I think in areas such as this, with no real right answer, you are affected by a raft of other side issues, one of which is your own age. I think that the things which impact on you when you are at your most impressionable, around 18-25, take on an almost over-riding importance which lasts all your life. I know it did with me. Music and Musicians, Writers, Films, Actors, Singers, sportsmen and women, and I suppose, friends and people in general, drill into you very deeply at that age.

I missed seeing Fangio in those years, and if you read his life-story, he gets many people’s shout, including people like Stirling Moss and Murray Walker, but look at when they were both 18-25. See what I mean? But I still put him at Number 2 - just.

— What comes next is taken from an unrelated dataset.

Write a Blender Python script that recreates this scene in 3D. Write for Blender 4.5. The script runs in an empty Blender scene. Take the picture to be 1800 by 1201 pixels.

It will not come as a surprise then, that my Greatest Driver EVER is Jim Clark. I was loopily passionate about Motor Racing in my adolescent years, and Clark was in a completely different class from all the others for all that time. If you look at the cold numbers, compared to more recent drivers, there are very few categories where he now comes top. He won, ONLY, 25 races, and scored, ONLY, 274 points and so on. But, with statistics, you need to look a bit deeper to see the reality. He ONLY started 74 races, and because car reliability was nothing like it is today, he only finished 40. Starting with that number, winning 25, including all his days as a driver starting out, takes on a whole new meaning. He NEVER finished second. In fact, you could say, that if his car was running sensibly and well at the end of a race, he would win. Simple as that.

It must have driven his team-mates mad. It wasn’t like Schumacher, who has always ensured that his team-mate is more like a domestique in a Cycle race – there solely to support himself. Clark spent a good part of his career with Graham Hill as his team-mate, and Hill was already a World Champion, so it was a case there of Fastest Man wins in the Lotus team.

As an example, Clark drove what many people, including myself, think is the finest race ever, at the 1967 Italian Grand Prix. Monza, in those days was a mad rush with no chicanes to slow you down. A third of the way through the race, Clark was in the leading gaggle of cars, but suffered a puncture. He lost more than 1 lap while the tyre was being changed, and we then saw just what a racing driver can really do. He drove at his maximum for the rest of the race, starting back in 16th place, firstly unlapping himself, and just before the end of the race he had caught up the whole lap on everyone, including his team-mate. He passed them all and took the lead. Coming down the final straight, his car faltered, and ran out of fuel. He coasted round the last corner and finished 3rd.

It was the only time he was seen to get angry, having driven the race of his life, and then been thwarted in victory, for the want of a cupful of petrol.

He was as unassuming a man as you could imagine, being a sheepfarmer from the Scottish Borders. He could drive anything, literally anything, and his David and Goliath exploits in a tiny Lotus Cortina up against huge American Ford Galaxies is the stuff of legend. His car only ever seemed be on three wheels, and if he was trying really hard, on two – you wouldn’t have believed it had you not been there. You thought he was there for ever, so good was he, but…..

In the cruel way of the sport in those days, he was killed in April next year, in an inconsequential Formula 2 race in Germany, and for me, and I suspect many other people, the passion for the sport died with him.